Lúcifer a solta em Holywood por Jefferson Wille Kielwangen

Oscar Wilde costumava afirmar que a pureza e o valor da arte são inversamente proporcionais ao desejo do artista de agradar, seja ao público ou à crítica. Nesse sentido, quanto mais pessoal e subjetiva a obra, maior o seu valor artístico. Longe de mim querer convencer o leitor da veracidade dessa afirmação; deixemos que os acadêmicos resolvam essas questões profundas. Quero, entretanto, aproveitar o critério de Wilde para falar de um cineasta que certamente nunca tentou agradar ninguém com seus filmes.


Kenneth Anger cresceu em Hollywood, literalmente às margens da maior indústria cinematográfica do mundo, para se tornar um dos pioneiros do cinema experimental americano. “Sou mais um poeta do que um vendedor, por isso nunca tentei fazer parte da indústria do cinema comercial”, garante o excêntrico diretor. Começou a ganhar visibilidade a partir de 1950 com seus curtas polêmicos, repletos de sexo e violência. Num primeiro momento, o público indignado reclamou apenas do eventual homoerotismo. Logo, porém, veio a tona o forte teor subversivo de Anger, com suas frequentes alusões à filosofia de Aleister Crowley, denominada Thelema e frequentemente associada ao satanismo.

Apesar dos temas polêmicos, não é fácil rotular o trabalho de Anger. Não há falas; todos os filmes são como longos videoclipes, muito bem editados, antevendo o estilo que hoje em dia é marca registrada das vinhetas da MTV. Grande parte deles é quase incompreensível aos não-iniciados nas artes ocultas, coisa que o diretor não parece considerar um problema, visto que nunca fez nenhum esforço para ser melhor compreendido. Defeito ou virtude, egotrip ou genialidade? Que cada um decida por si, assitindo aos filmes.
22/04/08
Moderador
Um título particularmente interessante é Scorpio Rising, de 1964. Nele vê-se jovens motoqueiros nazistas limpando suas motos e participando de orgias homossexuais, culminando em uma tímida mas perturbadora cena de estupro seguida de acidente automobilístico mortal. "Foi um final perfeito para Scorpio Rising," explica Anger, "porque o signo de escorpião refere-se a sexo e morte, e também rege as máquinas – porque os órgãos sexuais são as máquinas do corpo humano.”

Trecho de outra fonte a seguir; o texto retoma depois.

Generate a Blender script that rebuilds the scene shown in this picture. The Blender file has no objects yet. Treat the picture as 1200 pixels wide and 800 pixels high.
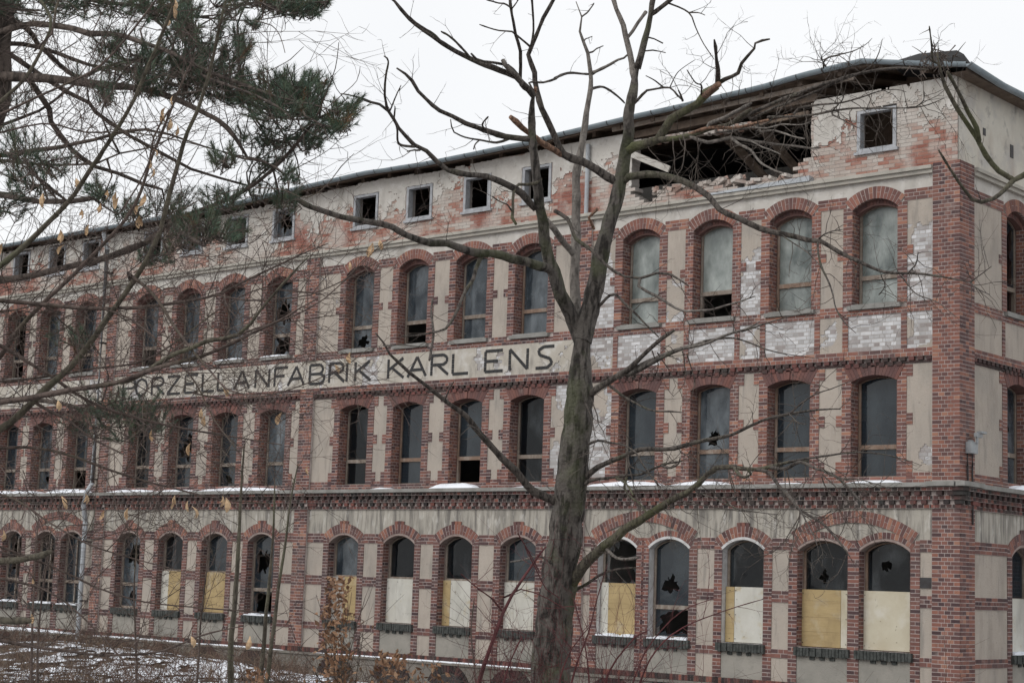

Invocation of my demon brother, de 1969, conta com a inusitada participação de Mick Jagger na trilha sonora. Anger filma um ritual de magia cerimonial e faz referências a uma conhecida obra de Aleister Crowley, Moonchild.

Em Lucifer Rising, de 1973, o próprio Anger participa como ator, no papel de Lúcifer, sugerindo uma visão thelêmica de Lúcifer como um deus da luz, diferente do inimigo malévolo pintado pelo cristianismo. Lógico que esse tipo de idéia incomodou muita gente: o filme foi proibido nos EUA durante muitos anos. Contrariando as expectativas, Lucifer Rising não faz referências ao imaginário cristão, restringindo-se aos antigos deuses egípcios.



Indigesto, surreal e subversivo, Kenneth Anger é perfeito para iniciar essa coluna, que trata, afinal, da marginalidade no cinema. Seus filmes influenciaram diretores como John Waters e David Lynch, entre outros. Longe de meras provocações, seus filmes são experiências estéticas e narrativas que não devem ser ignoradas. Infelizmente, não se encontram para alugar em nossas locadoras, e é muito improvável que algum dia venham a passar na televisão. Aos curiosos, só resta importar os filmes via amazon.com (apenas VHS – ainda não existe em DVD), ou baixá-los de graça via Kazaa ou Emule.